Culture,  Lifestyle

The Power Cut Chronicles: How Dumsor Shapes Daily Life


By Korkor


Accra, Ghana — It’s 8:15 p.m. in a quiet suburb of Dansoman. A toddler is halfway through brushing his teeth. A university student is typing a term paper. And a tailor is midway through hemming a dress for a Sunday wedding. Then, the lights go out.

“This is the third time today,” sighs 27-year-old Kobby Appiah, holding up his phone flashlight. “You never really get used to it — but you adjust.”

Welcome to the unofficial time zone of Ghana: “Dumsor.” A term combining the Akan words dum (off) and sor (on), it’s more than slang — it’s a lifestyle. A routine. A national inconvenience that has come to define modern urban survival.


What Exactly Is Dumsor?

While Ghana has one of West Africa’s most developed power sectors, it still struggles with:

  • Generation shortfalls (when demand exceeds production)
  • Transmission and distribution challenges
  • Maintenance delays and technical faults
  • Fuel shortages for thermal plants
  • Policy and budgetary inconsistencies

The result? Rotational outages that can last from 30 minutes to 12 hours — often without prior notice.


Life by Flashlight

In homes across Ghana, dumsor has reshaped how people live:

  • Students like Kobby plan their studies around power schedules, often sleeping during the day and reading at night
  • Families have learned to cook in bulk and store food in coolers
  • Businesses invest in inverters, generators, or power banks to stay productive
  • Others simply wait it out — sweating in the dark, hoping the fan kicks back on soon

“I have a baby,” says Eunice Amoah, a nurse in Kumasi. “When there’s no light, she cries nonstop. It’s stressful.”


The Business of Backup

The rise of dumsor has created an entire sub-economy:

  • Generators and power banks are now big-ticket consumer items
  • Rechargeable fans, lanterns, and light bulbs sell out frequently
  • Cold store owners invest in solar freezers or lose inventory daily
  • Cyber cafés and printing shops charge higher rates to offset generator fuel

“Some weeks, I spend more on fuel than I make in profit,” says Samuel Dodzi, who runs a phone repair shop in Ho.

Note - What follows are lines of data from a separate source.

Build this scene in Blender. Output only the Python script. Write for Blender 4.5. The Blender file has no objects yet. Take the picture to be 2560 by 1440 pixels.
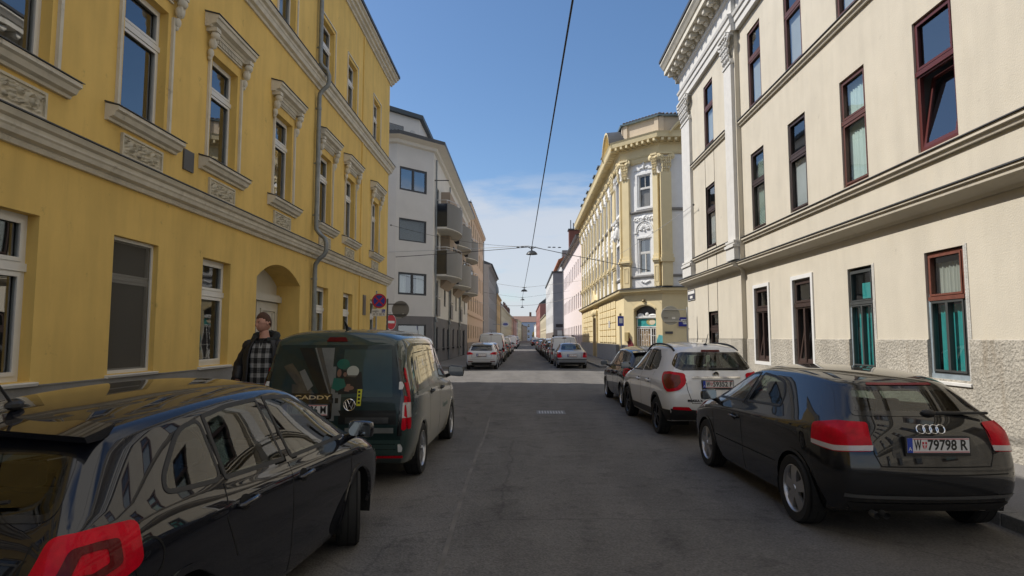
import bpy, bmesh, math, random
from math import sin, cos, pi, radians, sqrt, atan2, tan
from mathutils import Vector, Matrix
from mathutils.bvhtree import BVHTree
from mathutils.geometry import delaunay_2d_cdt
random.seed(7)
SC = bpy.context.scene
COL = SC.collection

# ------------------------------------------------------------------ camera
cam_d = bpy.data.cameras.new("camera"); cam = bpy.data.objects.new("camera", cam_d); COL.objects.link(cam)
cam_d.sensor_width = 36.0; cam_d.lens = 1540.0/2560.0*36.0; cam_d.clip_start = 0.05; cam_d.clip_end = 3000
cam.location = (0, 0, 1.75)
cam.rotation_euler = (radians(90+4.6405), 0, radians(1.1124))
SC.camera = cam
SC.render.resolution_x = 1024; SC.render.resolution_y = 576

# ------------------------------------------------------------------ sun and sky
SUN = Vector((-0.86, 0.14, 0.99)).normalized()          # towards the sun
sun_el = math.asin(SUN.z); sun_az = atan2(SUN.x, SUN.y)
ld = bpy.data.lights.new("sun", 'SUN'); ld.energy = 4.9; ld.angle = radians(0.5); ld.color = (1.0, 0.945, 0.86)
lo = bpy.data.objects.new("sun", ld); COL.objects.link(lo)
lo.rotation_euler = SUN.to_track_quat('Z', 'Y').to_euler(); lo.location = (-30, 10, 40)
world = bpy.data.worlds.new("World"); SC.world = world; world.use_nodes = True
wn = world.node_tree; wn.nodes.clear()
def N(tree, typ, **kw):
    n = tree.nodes.new(typ)
    for k, v in kw.items(): setattr(n, k, v)
    return n
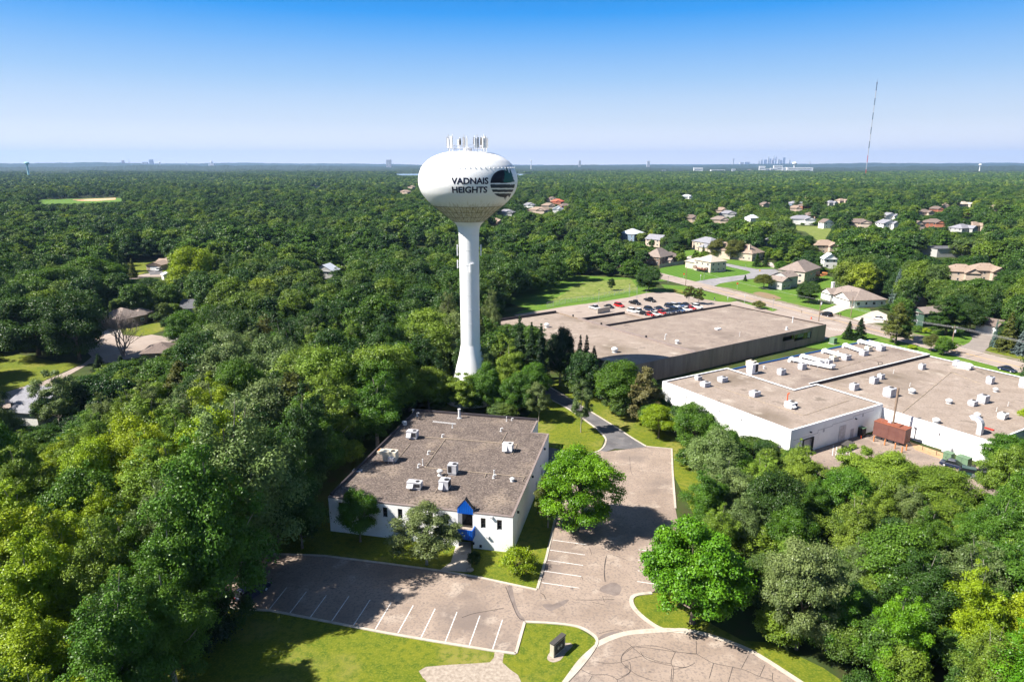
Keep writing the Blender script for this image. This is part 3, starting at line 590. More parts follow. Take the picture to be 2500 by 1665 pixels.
def emblem_at(x, y):
    if inpoly(x, y, TREE): return 1
    if abs(x - 1612) < 6 and 868 < y < 918: return 4
    if abs(x - 1636) < 6 and 868 < y < 914: return 4
    e = ((x - 1490) / 180) ** 2 + ((y - 897) / 200) ** 2 < 1
    if e:
        if y < 889: return 0 if x < 1560 else None
        if 908 < y < 962: return 3
        if 984 < y < 1022: return 2
        if 1042 < y: return 2
        return None
    if any(inpoly(x, y, q) for q in REFL) and y > 1042: return 2
    return None
def t1xy(th, z):
    p = on_tank(th, z) + TWR; x, y = PR(p.x, p.y, p.z); return (x - 980) * 6.031, (y - 300) * 6.031
ctr_th = [math.degrees(t) for t in (tha, thb)]
for i in range(nu):
    for j in range(nv):
        a0 = tha + (thb - tha) * i / nu; a1 = tha + (thb - tha) * (i + 1) / nu; q0 = za + (zb2 - za) * j / nv; q1 = za + (zb2 - za) * (j + 1) / nv
        x, y = t1xy((a0 + a1) / 2, (q0 + q1) / 2); e = emblem_at(x, y)
        if e is None or e == 4: continue
        mb.quad(on_tank(a0, q0), on_tank(a1, q0), on_tank(a1, q1), on_tank(a0, q1), e)
mb.build('emblem', ['black_p', 'green_p', 'slate_p', 'slate_p'], tw)
# roof railing and aerials
rt = bowl_s[-2][1]; mb = MB(); rr_ = 3.9
for zz in (.5, 1.15): ring(mb, rr_, rt + zz, .04, 32)
for k in range(16):
    a = 2 * math.pi * k / 16; mb.tube((rr_ * math.cos(a), rr_ * math.sin(a), rt - .4), (rr_ * math.cos(a), rr_ * math.sin(a), rt + 1.2), .04, n=5)
mb.build('roof_railing', 'galv', tw); mb = MB(); mb.lathe([(1.0, rt - .1), (1.0, rt + .5), (.2, rt + .8)], 14); mb.build('roof_hatch', 'galv', tw)
for k, adeg in enumerate((-84, -68, -50, -10, -2, 22, 30, 50, 58, 68, 82, 128, 136, 205, 232)):
    a = TO_CAM + R(adeg); r = rr_ + .35; x, y = r * math.cos(a), r * math.sin(a); h = random.choice((2.6, 3.0, 2.8)); mb = MB()
    mb.tube((x, y, rt - .5), (x, y, rt + h + .5), .07, n=6)
    x2, y2 = (r + .3) * math.cos(a), (r + .3) * math.sin(a)
    mb.cbox((x2, y2), (.22, .48), rt + .6, rt + h, rot=a)
    for zz in (.9, h - .5): mb.tube((x, y, rt + zz), (x2, y2, rt + zz), .04, n=4)
    b = mb.build('aerial', 'trim_white' if k % 3 else 'unit', tw)
    if k % 2:
        m2 = MB(); m2.cbox(((r - .32) * math.cos(a), (r - .32) * math.sin(a)), (.25, .35), rt + 1.3, rt + 2.4, rot=a); m2.cbox(((r - .3) * math.cos(a), (r - .3) * math.sin(a)), (.2, .3), rt + 2.45, rt + 2.75, rot=a); m2.build('radio_unit', 'sign_dark', tw)
for y0, y1, off in ((205, 300, 90), (205, 300, -88), (205, 300, 84), (340, 410, -95)):
    za_, zb_ = t2(y1, 0)[1], t2(y0, 0)[1]; a = TO_CAM + R(off); r = stem[2][0] + .45; mb = MB()
    mb.cbox((r * math.cos(a), r * math.sin(a)), (.25, .5), za_, zb_, rot=a)
    for zz in (za_ + .3, zb_ - .3): mb.tube(((r - .5) * math.cos(a), (r - .5) * math.sin(a), zz), (r * math.cos(a), r * math.sin(a), zz), .05, n=4)
    mb.build('stem_aerial', 'trim_white', tw)
za_, zb_ = t2(435, 0)[1], t2(358, 0)[1]; mb = MB(); a = TO_CAM + R(8); r = stem[2][0] + .15
mb.cbox((r * math.cos(a), r * math.sin(a)), (.5, .42), za_, zb_, rot=a); mb.cbox(((r) * math.cos(a + .2), (r) * math.sin(a + .2)), (.5, .5), zb_ - .25, zb_ + .05, rot=a)
mb.build('cable_box', 'tank', tw)

# ------------------------------------------------------------------ blue-trimmed white building
BA = R(-12.3); BO = P(*R3(1762, 1380)); BW = 29.4; BH = 5.9
BO = BO - Vector((math.cos(BA), math.sin(BA), 0)) * BW
b = thing('office_building', 'low white office block with brown gravel roof and blue entrance canopy', 'office building', BO, BA)
A_ = frame_pt(BO, BA, 0, 0); B_ = frame_pt(BO, BA, BW, 0)
def rr3(x0, y0, x1, y1):
    s0, z1_ = hit(R3(x0, y0), A_, B_); s1, z0_ = hit(R3(x1, y1), A_, B_); return [s0, s1, z0_, z1_]
wins = [rr3(172, 915, 212, 1000), rr3(577, 963, 618, 1050), rr3(715, 980, 755, 1066), rr3(852, 995, 890, 1082), rr3(993, 1012, 1032, 1098), rr3(1135, 1030, 1173, 1113), rr3(1472, 1070, 1512, 1154), rr3(1620, 1086, 1660, 1170), rr3(320, 935, 358, 1018)]
zt = sum(w[3] for w in wins) / len(wins); zbm = sum(w[2] for w in wins) / len(wins); ww = .74; zt += .08; zbm -= .12
wins = [[(w[0] + w[1]) / 2 - ww / 2, (w[0] + w[1]) / 2 + ww / 2, zbm, zt] for w in wins]
e0 = hit(R3(1262, 1100), A_, B_)[0]; e1 = hit(R3(1396, 1100), A_, B_)[0]
dz = hit(R3(1330, 1265), A_, B_)[1]; bt = hit(R3(1330, 1180), A_, B_)[1]
mb = MB(); ps = [(0, 0), (BW, 0), (BW, 32.6), (26.1, 32.6), (26.1, 39.4), (0, 39.4)]
rec = (e0, e1, 2.35, BH); mb.wall((0, 0), (BW, 0), 0, BH, [tuple(w) for w in wins] + [(e0, e1, 0, 2.1), rec], .3)
for i in range(1, 6): mb.wall(ps[i], ps[(i + 1) % 6], 0, BH)
mb.build('wall', 'white_wall', b)
# recessed balcony bay over the entrance, and the doorway under it
mb = MB(); D = 2.2
mb.quad((e0, .3, 2.35), (e0, D, 2.35), (e0, D, BH), (e0, .3, BH)); mb.quad((e1, D, 2.35), (e1, .3, 2.35), (e1, .3, BH), (e1, D, BH))
mb.quad((e0, .3, 0), (e0, D, 0), (e0, D, 2.1), (e0, .3, 2.1)); mb.quad((e1, D, 0), (e1, .3, 0), (e1, .3, 2.1), (e1, D, 2.1))
mb.box(e0, e1, .302, D, 2.1, 2.35)
mb.build('entrance_bay', 'white_wall', b)
mb = MB(); mb.box(e0, e1, D, D + .1, 0, 2.1); mb.build('door', 'door', b)
mb = MB(); mb.box(e0, e1, D, D + .1, 2.35, 4.6); mb.box(e0 + (e1 - e0) * .48, e0 + (e1 - e0) * .52, D - .05, D, 2.35, 4.6); mb.build('bay_window', 'glass', b)
for w in wins:
    mb = MB(); o = MB(); mb.box(w[0], w[1], .2, .26, w[2], w[3]); wo = mb.build('window', 'glass', b)
    for x in (w[0], w[1] - .06): o.box(x, x + .06, .12, .2, w[2], w[3])
    o.box(w[0] + .06, w[1] - .06, .12, .2, w[3] - .06, w[3]); o.box(w[0] + .06, w[1] - .06, .12, .2, w[2] + .7, w[2] + .76); o.build('frame', 'door', wo)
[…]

Toll on Mental and Physical Health

Beyond economic losses, power cuts take a psychological toll:

  • Anxiety about upcoming deadlines or ruined meals
  • Sleep deprivation from heat and interrupted routines
  • Strained relationships due to stress and discomfort
  • Feelings of helplessness and distrust in authorities

“I get migraines from sleeping in heat,” says Eunice. “But what can I do? Complain to who?”


Community Creativity

Despite the frustrations, Ghanaians have adapted with creative resilience:

  • Parents organize neighborhood storytelling or board games during outages
  • Communities invest in shared solar lights or battery-powered fans
  • Businesses like salons and barbershops operate early in the morning or late at night when power returns
  • Mosques and churches offer charging points for phones and lamps

“Dumsor has taught us time management,” Kobby says. “And how to improvise.”


Who’s to Blame?

Power outages are not just a technical issue — they’re deeply political:

  • Accusations fly between ruling and opposition parties over failed investments or corruption
  • Power companies cite tariff non-payments and infrastructure delays
  • Citizens, tired of blame games, demand consistent solutions

In 2015, widespread public protests forced the government to fast-track power deals. But a decade later, load-shedding still looms.


The Hope of Renewable Energy

Experts argue that Ghana’s future must lean toward diversified power sources:

  • Investments in solar, wind, and biomass are slowly growing
  • Some communities now rely on mini-grid systems powered by solar
  • The government has committed to increasing renewable capacity by 10% by 2030

But implementation remains slow, and for now, diesel generators still dominate the stopgap market.


What the People Want

Ghanaians aren’t asking for perfection. They want:

  • Transparency — accurate load-shedding timetables
  • Efficiency — faster restoration and fewer disruptions
  • Investment — in renewable tech, grid upgrades, and rural electrification
  • Accountability — for power deals and tariff hikes

“We’re not ungrateful,” says Samuel. “We just want light. Consistently.”


Final Thought

Dumsor is more than darkness — it’s a national inconvenience that lights up conversations, sparks memes, frustrates industries, and challenges creativity.

But if there’s one thing Ghana’s power cuts have revealed, it’s this: Ghanaians know how to endure — and innovate.

As Kobby puts it, laughing softly while charging his phone at a local kiosk:
“We’ve mastered the art of living in the light — even when it’s out.”